Objective: Repeat the listing in full, preserving every character.

::: Data shown

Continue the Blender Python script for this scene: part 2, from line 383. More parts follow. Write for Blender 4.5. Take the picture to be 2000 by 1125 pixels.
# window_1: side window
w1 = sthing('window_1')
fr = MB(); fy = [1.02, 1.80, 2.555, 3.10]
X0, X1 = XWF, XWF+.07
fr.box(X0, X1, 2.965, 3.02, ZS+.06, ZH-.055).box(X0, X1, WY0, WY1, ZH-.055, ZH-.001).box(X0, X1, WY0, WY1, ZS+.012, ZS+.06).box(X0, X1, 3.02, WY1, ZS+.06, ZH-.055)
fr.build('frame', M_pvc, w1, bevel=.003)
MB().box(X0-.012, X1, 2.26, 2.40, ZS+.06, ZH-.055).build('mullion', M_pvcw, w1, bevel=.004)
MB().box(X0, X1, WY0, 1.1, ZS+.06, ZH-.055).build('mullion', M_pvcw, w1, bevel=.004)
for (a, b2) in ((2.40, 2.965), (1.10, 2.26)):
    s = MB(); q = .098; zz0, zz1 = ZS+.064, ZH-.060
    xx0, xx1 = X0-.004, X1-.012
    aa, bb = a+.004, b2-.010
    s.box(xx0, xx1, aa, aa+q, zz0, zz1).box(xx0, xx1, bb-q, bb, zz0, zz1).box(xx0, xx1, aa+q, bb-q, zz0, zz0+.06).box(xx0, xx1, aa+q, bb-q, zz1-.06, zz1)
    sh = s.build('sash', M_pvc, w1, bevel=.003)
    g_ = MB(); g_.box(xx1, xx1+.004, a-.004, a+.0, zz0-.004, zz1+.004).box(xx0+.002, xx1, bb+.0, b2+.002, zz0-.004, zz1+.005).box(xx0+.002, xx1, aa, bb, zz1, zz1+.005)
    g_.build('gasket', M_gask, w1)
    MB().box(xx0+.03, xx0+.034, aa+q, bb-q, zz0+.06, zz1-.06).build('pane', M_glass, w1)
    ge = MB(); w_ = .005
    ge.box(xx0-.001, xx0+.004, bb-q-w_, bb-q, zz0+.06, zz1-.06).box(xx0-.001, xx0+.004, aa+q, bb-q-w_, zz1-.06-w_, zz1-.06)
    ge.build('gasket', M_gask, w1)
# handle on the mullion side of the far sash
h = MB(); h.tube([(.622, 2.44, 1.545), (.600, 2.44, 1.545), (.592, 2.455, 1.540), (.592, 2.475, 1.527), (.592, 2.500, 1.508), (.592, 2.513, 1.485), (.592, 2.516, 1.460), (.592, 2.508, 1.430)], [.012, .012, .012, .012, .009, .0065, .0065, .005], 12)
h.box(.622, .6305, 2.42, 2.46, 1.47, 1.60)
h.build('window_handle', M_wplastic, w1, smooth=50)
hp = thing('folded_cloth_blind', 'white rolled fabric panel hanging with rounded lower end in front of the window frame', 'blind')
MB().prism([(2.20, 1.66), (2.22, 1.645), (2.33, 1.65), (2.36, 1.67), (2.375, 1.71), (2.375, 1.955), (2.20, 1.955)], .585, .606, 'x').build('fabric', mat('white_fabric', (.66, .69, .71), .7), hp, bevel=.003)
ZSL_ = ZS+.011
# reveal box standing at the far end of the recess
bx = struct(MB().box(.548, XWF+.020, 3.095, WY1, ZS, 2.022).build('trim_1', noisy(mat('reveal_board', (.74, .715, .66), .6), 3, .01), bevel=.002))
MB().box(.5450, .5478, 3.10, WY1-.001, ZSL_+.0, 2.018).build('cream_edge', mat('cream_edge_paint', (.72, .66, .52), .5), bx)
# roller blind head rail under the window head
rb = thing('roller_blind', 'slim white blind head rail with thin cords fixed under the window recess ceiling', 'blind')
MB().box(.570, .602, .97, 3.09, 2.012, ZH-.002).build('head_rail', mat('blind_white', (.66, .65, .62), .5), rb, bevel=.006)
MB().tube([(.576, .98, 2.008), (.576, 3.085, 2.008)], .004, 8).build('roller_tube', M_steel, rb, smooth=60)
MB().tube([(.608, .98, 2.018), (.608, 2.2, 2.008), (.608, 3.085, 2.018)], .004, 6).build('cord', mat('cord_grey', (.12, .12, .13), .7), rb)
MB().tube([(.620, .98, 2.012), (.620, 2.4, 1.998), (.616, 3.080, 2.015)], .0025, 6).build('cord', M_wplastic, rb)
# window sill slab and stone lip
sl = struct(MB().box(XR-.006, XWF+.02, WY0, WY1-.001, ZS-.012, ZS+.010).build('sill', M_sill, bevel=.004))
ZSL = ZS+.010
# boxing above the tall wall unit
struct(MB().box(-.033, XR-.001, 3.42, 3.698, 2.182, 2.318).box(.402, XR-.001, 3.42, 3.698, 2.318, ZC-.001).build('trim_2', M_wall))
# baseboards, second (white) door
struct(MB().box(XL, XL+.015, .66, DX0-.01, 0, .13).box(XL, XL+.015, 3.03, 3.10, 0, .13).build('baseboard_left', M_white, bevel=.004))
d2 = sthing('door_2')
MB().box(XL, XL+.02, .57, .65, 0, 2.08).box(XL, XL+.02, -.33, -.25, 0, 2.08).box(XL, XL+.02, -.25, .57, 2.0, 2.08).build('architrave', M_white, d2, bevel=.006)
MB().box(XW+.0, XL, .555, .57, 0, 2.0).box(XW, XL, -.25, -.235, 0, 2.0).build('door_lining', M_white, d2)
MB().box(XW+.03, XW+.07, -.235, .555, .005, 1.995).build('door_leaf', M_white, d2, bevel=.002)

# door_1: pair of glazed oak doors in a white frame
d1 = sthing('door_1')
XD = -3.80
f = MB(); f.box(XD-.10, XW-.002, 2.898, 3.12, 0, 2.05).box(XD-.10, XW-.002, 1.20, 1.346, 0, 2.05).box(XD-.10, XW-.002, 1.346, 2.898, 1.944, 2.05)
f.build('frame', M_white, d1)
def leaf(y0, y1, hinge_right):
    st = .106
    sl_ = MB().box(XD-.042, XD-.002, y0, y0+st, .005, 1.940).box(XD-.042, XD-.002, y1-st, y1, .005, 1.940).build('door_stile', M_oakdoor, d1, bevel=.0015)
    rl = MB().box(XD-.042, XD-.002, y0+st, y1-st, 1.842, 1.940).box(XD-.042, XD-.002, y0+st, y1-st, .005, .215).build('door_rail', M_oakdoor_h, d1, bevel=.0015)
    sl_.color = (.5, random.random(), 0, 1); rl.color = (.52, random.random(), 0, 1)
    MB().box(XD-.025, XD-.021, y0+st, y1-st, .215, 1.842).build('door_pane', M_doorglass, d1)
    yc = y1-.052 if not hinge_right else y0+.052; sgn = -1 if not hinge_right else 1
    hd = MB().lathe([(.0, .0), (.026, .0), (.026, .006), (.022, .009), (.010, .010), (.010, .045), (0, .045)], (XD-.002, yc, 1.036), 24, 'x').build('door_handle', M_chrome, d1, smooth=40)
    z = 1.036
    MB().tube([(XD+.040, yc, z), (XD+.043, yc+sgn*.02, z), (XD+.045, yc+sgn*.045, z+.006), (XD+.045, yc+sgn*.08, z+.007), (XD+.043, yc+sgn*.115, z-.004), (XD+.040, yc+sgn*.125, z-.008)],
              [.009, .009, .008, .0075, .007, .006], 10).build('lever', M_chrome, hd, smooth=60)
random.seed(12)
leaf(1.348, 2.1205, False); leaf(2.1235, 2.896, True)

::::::

Solution for this exercise:
Continue the Blender Python script for this scene: part 2, from line 383. More parts follow. Write for Blender 4.5. Take the picture to be 2000 by 1125 pixels.
# window_1: side window
w1 = sthing('window_1')
fr = MB(); fy = [1.02, 1.80, 2.555, 3.10]
X0, X1 = XWF, XWF+.07
fr.box(X0, X1, 2.965, 3.02, ZS+.06, ZH-.055).box(X0, X1, WY0, WY1, ZH-.055, ZH-.001).box(X0, X1, WY0, WY1, ZS+.012, ZS+.06).box(X0, X1, 3.02, WY1, ZS+.06, ZH-.055)
fr.build('frame', M_pvc, w1, bevel=.003)
MB().box(X0-.012, X1, 2.26, 2.40, ZS+.06, ZH-.055).build('mullion', M_pvcw, w1, bevel=.004)
MB().box(X0, X1, WY0, 1.1, ZS+.06, ZH-.055).build('mullion', M_pvcw, w1, bevel=.004)
for (a, b2) in ((2.40, 2.965), (1.10, 2.26)):
    s = MB(); q = .098; zz0, zz1 = ZS+.064, ZH-.060
    xx0, xx1 = X0-.004, X1-.012
    aa, bb = a+.004, b2-.010
    s.box(xx0, xx1, aa, aa+q, zz0, zz1).box(xx0, xx1, bb-q, bb, zz0, zz1).box(xx0, xx1, aa+q, bb-q, zz0, zz0+.06).box(xx0, xx1, aa+q, bb-q, zz1-.06, zz1)
    sh = s.build('sash', M_pvc, w1, bevel=.003)
    g_ = MB(); g_.box(xx1, xx1+.004, a-.004, a+.0, zz0-.004, zz1+.004).box(xx0+.002, xx1, bb+.0, b2+.002, zz0-.004, zz1+.005).box(xx0+.002, xx1, aa, bb, zz1, zz1+.005)
    g_.build('gasket', M_gask, w1)
    MB().box(xx0+.03, xx0+.034, aa+q, bb-q, zz0+.06, zz1-.06).build('pane', M_glass, w1)
    ge = MB(); w_ = .005
    ge.box(xx0-.001, xx0+.004, bb-q-w_, bb-q, zz0+.06, zz1-.06).box(xx0-.001, xx0+.004, aa+q, bb-q-w_, zz1-.06-w_, zz1-.06)
    ge.build('gasket', M_gask, w1)
# handle on the mullion side of the far sash
h = MB(); h.tube([(.622, 2.44, 1.545), (.600, 2.44, 1.545), (.592, 2.455, 1.540), (.592, 2.475, 1.527), (.592, 2.500, 1.508), (.592, 2.513, 1.485), (.592, 2.516, 1.460), (.592, 2.508, 1.430)], [.012, .012, .012, .012, .009, .0065, .0065, .005], 12)
h.box(.622, .6305, 2.42, 2.46, 1.47, 1.60)
h.build('window_handle', M_wplastic, w1, smooth=50)
hp = thing('folded_cloth_blind', 'white rolled fabric panel hanging with rounded lower end in front of the window frame', 'blind')
MB().prism([(2.20, 1.66), (2.22, 1.645), (2.33, 1.65), (2.36, 1.67), (2.375, 1.71), (2.375, 1.955), (2.20, 1.955)], .585, .606, 'x').build('fabric', mat('white_fabric', (.66, .69, .71), .7), hp, bevel=.003)
ZSL_ = ZS+.011
# reveal box standing at the far end of the recess
bx = struct(MB().box(.548, XWF+.020, 3.095, WY1, ZS, 2.022).build('trim_1', noisy(mat('reveal_board', (.74, .715, .66), .6), 3, .01), bevel=.002))
MB().box(.5450, .5478, 3.10, WY1-.001, ZSL_+.0, 2.018).build('cream_edge', mat('cream_edge_paint', (.72, .66, .52), .5), bx)
# roller blind head rail under the window head
rb = thing('roller_blind', 'slim white blind head rail with thin cords fixed under the window recess ceiling', 'blind')
MB().box(.570, .602, .97, 3.09, 2.012, ZH-.002).build('head_rail', mat('blind_white', (.66, .65, .62), .5), rb, bevel=.006)
MB().tube([(.576, .98, 2.008), (.576, 3.085, 2.008)], .004, 8).build('roller_tube', M_steel, rb, smooth=60)
MB().tube([(.608, .98, 2.018), (.608, 2.2, 2.008), (.608, 3.085, 2.018)], .004, 6).build('cord', mat('cord_grey', (.12, .12, .13), .7), rb)
MB().tube([(.620, .98, 2.012), (.620, 2.4, 1.998), (.616, 3.080, 2.015)], .0025, 6).build('cord', M_wplastic, rb)
# window sill slab and stone lip
sl = struct(MB().box(XR-.006, XWF+.02, WY0, WY1-.001, ZS-.012, ZS+.010).build('sill', M_sill, bevel=.004))
ZSL = ZS+.010
# boxing above the tall wall unit
struct(MB().box(-.033, XR-.001, 3.42, 3.698, 2.182, 2.318).box(.402, XR-.001, 3.42, 3.698, 2.318, ZC-.001).build('trim_2', M_wall))
# baseboards, second (white) door
struct(MB().box(XL, XL+.015, .66, DX0-.01, 0, .13).box(XL, XL+.015, 3.03, 3.10, 0, .13).build('baseboard_left', M_white, bevel=.004))
d2 = sthing('door_2')
MB().box(XL, XL+.02, .57, .65, 0, 2.08).box(XL, XL+.02, -.33, -.25, 0, 2.08).box(XL, XL+.02, -.25, .57, 2.0, 2.08).build('architrave', M_white, d2, bevel=.006)
MB().box(XW+.0, XL, .555, .57, 0, 2.0).box(XW, XL, -.25, -.235, 0, 2.0).build('door_lining', M_white, d2)
MB().box(XW+.03, XW+.07, -.235, .555, .005, 1.995).build('door_leaf', M_white, d2, bevel=.002)

# door_1: pair of glazed oak doors in a white frame
d1 = sthing('door_1')
XD = -3.80
f = MB(); f.box(XD-.10, XW-.002, 2.898, 3.12, 0, 2.05).box(XD-.10, XW-.002, 1.20, 1.346, 0, 2.05).box(XD-.10, XW-.002, 1.346, 2.898, 1.944, 2.05)
f.build('frame', M_white, d1)
def leaf(y0, y1, hinge_right):
    st = .106
    sl_ = MB().box(XD-.042, XD-.002, y0, y0+st, .005, 1.940).box(XD-.042, XD-.002, y1-st, y1, .005, 1.940).build('door_stile', M_oakdoor, d1, bevel=.0015)
    rl = MB().box(XD-.042, XD-.002, y0+st, y1-st, 1.842, 1.940).box(XD-.042, XD-.002, y0+st, y1-st, .005, .215).build('door_rail', M_oakdoor_h, d1, bevel=.0015)
    sl_.color = (.5, random.random(), 0, 1); rl.color = (.52, random.random(), 0, 1)
    MB().box(XD-.025, XD-.021, y0+st, y1-st, .215, 1.842).build('door_pane', M_doorglass, d1)
    yc = y1-.052 if not hinge_right else y0+.052; sgn = -1 if not hinge_right else 1
    hd = MB().lathe([(.0, .0), (.026, .0), (.026, .006), (.022, .009), (.010, .010), (.010, .045), (0, .045)], (XD-.002, yc, 1.036), 24, 'x').build('door_handle', M_chrome, d1, smooth=40)
    z = 1.036
    MB().tube([(XD+.040, yc, z), (XD+.043, yc+sgn*.02, z), (XD+.045, yc+sgn*.045, z+.006), (XD+.045, yc+sgn*.08, z+.007), (XD+.043, yc+sgn*.115, z-.004), (XD+.040, yc+sgn*.125, z-.008)],
              [.009, .009, .008, .0075, .007, .006], 10).build('lever', M_chrome, hd, smooth=60)
random.seed(12)
leaf(1.348, 2.1205, False); leaf(2.1235, 2.896, True)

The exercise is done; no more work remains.